But the self-justifying faux outraged posts of his followers suggesting they have somehow been violated and they can’t believe how Kelly possibly got ‘my phone number’ are disingenuous as any sentient adult (especially anyone with an interest in politics) knows how marketing companies annoyingly manage to get hold of people’s details and create mailing lists these days.  

Spam marketing is a modern scourge — or a first world problem, depending on how you look at it. (I wonder if the Taliban will ban it?). More should be done to stop it, etc. But that’s hardly the point, and lets face it, Eltham’s Twitter followers weren’t really trying to run some brave campaign against the forces of contemporary mass marketing – they just wanted to vent and stick it to a controversial right-of-centre political figure and make sure everyone else in their group see them doing it. Think of it as a form of Performative Art also known as Burning Pram Syndrome. 

What they are really channelling (and you can see it in some of his followers’ Tweets) is that self-righteous left moralising that argues what we’ve done might be wrong but it’s ok because it’s for the greater good and given their political views they deserve it anyway. This view was seen with Egg Boi who was deified for egging a far-right political figure despite the physical assault because after all, he was a far-right political figure. 
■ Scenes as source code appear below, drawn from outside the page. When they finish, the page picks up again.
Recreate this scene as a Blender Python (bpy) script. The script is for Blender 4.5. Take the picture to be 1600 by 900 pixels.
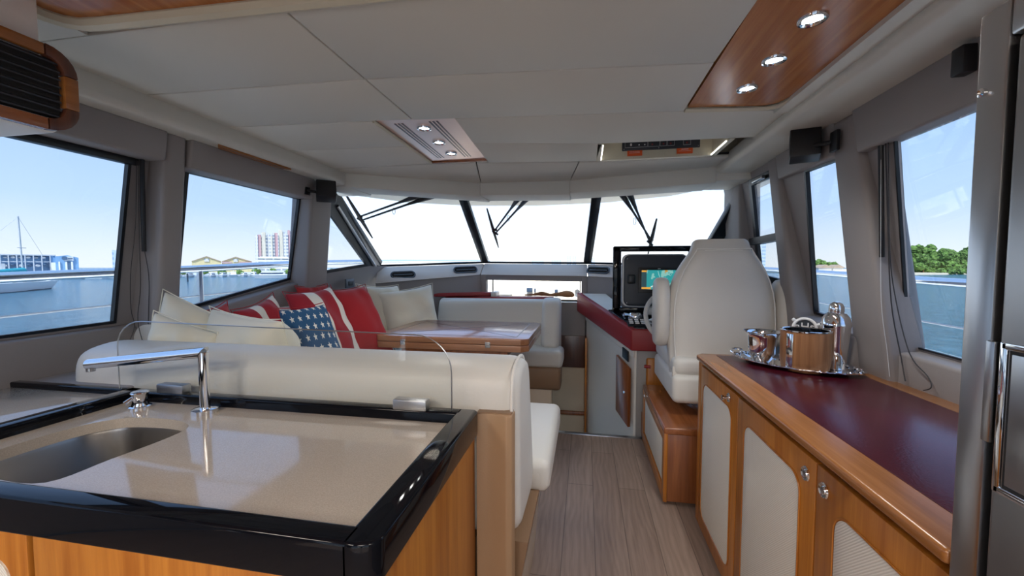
import bpy, bmesh, math, random
from mathutils import Vector, Matrix
random.seed(4)
R = math.radians
sc = bpy.context.scene
for o in list(bpy.data.objects): bpy.data.objects.remove(o)

# ------------------------------------------------------------------ camera, world, sun, exposure
cam_d = bpy.data.cameras.new('camera'); cam = bpy.data.objects.new('camera', cam_d)
sc.collection.objects.link(cam); sc.camera = cam
cam_d.sensor_width = 36; cam_d.lens = 36*625/1600; cam_d.clip_start = .02; cam_d.clip_end = 20000
cam.location = (0, 0, 1.33)
cam.rotation_euler = (R(90-2.931), 0, R(10.41))
sc.view_settings.view_transform = 'Standard'; sc.view_settings.look = 'None'
sc.view_settings.gamma = 1; sc.view_settings.use_curve_mapping = False
sc.view_settings.exposure = 0.32
try:
    sc.cycles.use_denoising = True; sc.cycles.denoiser = 'OPENIMAGEDENOISE'
    sc.cycles.max_bounces = 10; sc.cycles.diffuse_bounces = 6; sc.cycles.transparent_max_bounces = 16
    sc.cycles.sample_clamp_indirect = 6
except Exception: pass

SKY = 1.0
w = bpy.data.worlds.new('sky'); sc.world = w; w.use_nodes = True
nt = w.node_tree; nt.nodes.clear()
tc = nt.nodes.new('ShaderNodeTexCoord'); sx = nt.nodes.new('ShaderNodeSeparateXYZ')
rp = nt.nodes.new('ShaderNodeValToRGB'); bg = nt.nodes.new('ShaderNodeBackground'); wo = nt.nodes.new('ShaderNodeOutputWorld')
nt.links.new(tc.outputs['Generated'], sx.inputs[0]); nt.links.new(sx.outputs['Z'], rp.inputs[0])
el = rp.color_ramp.elements
el[0].position = 0.0; el[0].color = (1, .985, .97, 1)
el[1].position = 1.0; el[1].color = (.30, .50, .80, 1)
for p, c in ((.03, (.93, .96, .98)), (.12, (.62, .78, 1.0)), (.32, (.40, .60, 1.0))):
    e = el.new(p); e.color = (*c, 1)
bg.inputs['Strength'].default_value = 1.75*SKY
nt.links.new(rp.outputs[0], bg.inputs[0]); nt.links.new(bg.outputs[0], wo.inputs[0])

sun_d = bpy.data.lights.new('sun', 'SUN'); sun_d.energy = 8.5; sun_d.angle = R(1); sun_d.color = (1, .96, .9)
sun = bpy.data.objects.new('sun', sun_d); sc.collection.objects.link(sun)
sun.rotation_euler = (R(36), R(2), 0)     # high, almost dead astern

# unseen warm fill lamps added under the after ceiling to brighten the saloon
for x, y in ((-1.1, -.9), (.3, -.9), (-.4, -1.6)):
    al = bpy.data.lights.new('fill_light', 'AREA'); al.shape = 'DISK'; al.size = .5; al.energy = 18; al.color = (1, .90, .78)
    ao = bpy.data.objects.new('fill_light', al); sc.collection.objects.link(ao); ao.location = (x, y, 1.97)

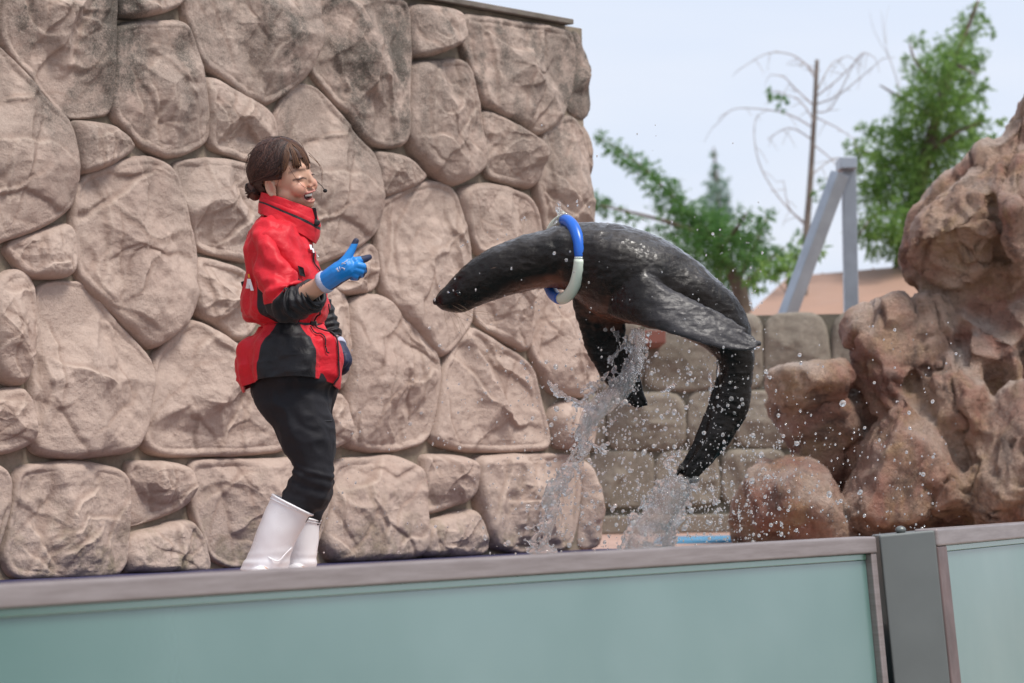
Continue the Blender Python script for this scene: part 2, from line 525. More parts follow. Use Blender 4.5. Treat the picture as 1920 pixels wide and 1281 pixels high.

Regardless of the banality, this episode does raise some interesting questions. After all, Eltham, as an arts writer is unlikely to have had Kelly’s mobile number handy – who gave it to him? Did he search it up or was it another Guardian journalist? If so is this a warning to any public figure dealing with Guardian journalists that you should be very careful what personal information you give them? 

The Guardian Australia (and other outlets who also published the number along with inane suggestions on other ways to ‘spam’ Kelly) may also want to share their view on whether publishing the mobile numbers of public figures on social media and encouraging their audience to harass them is journalistic best practice (and does this depend on whether or not they like that particular public figure, and what does this say about any pretence of political impartiality).  

We know the ABC doesn’t have much of an issue with how their journalists behave on social media but shouldn’t The Guardian hold itself to a higher standard?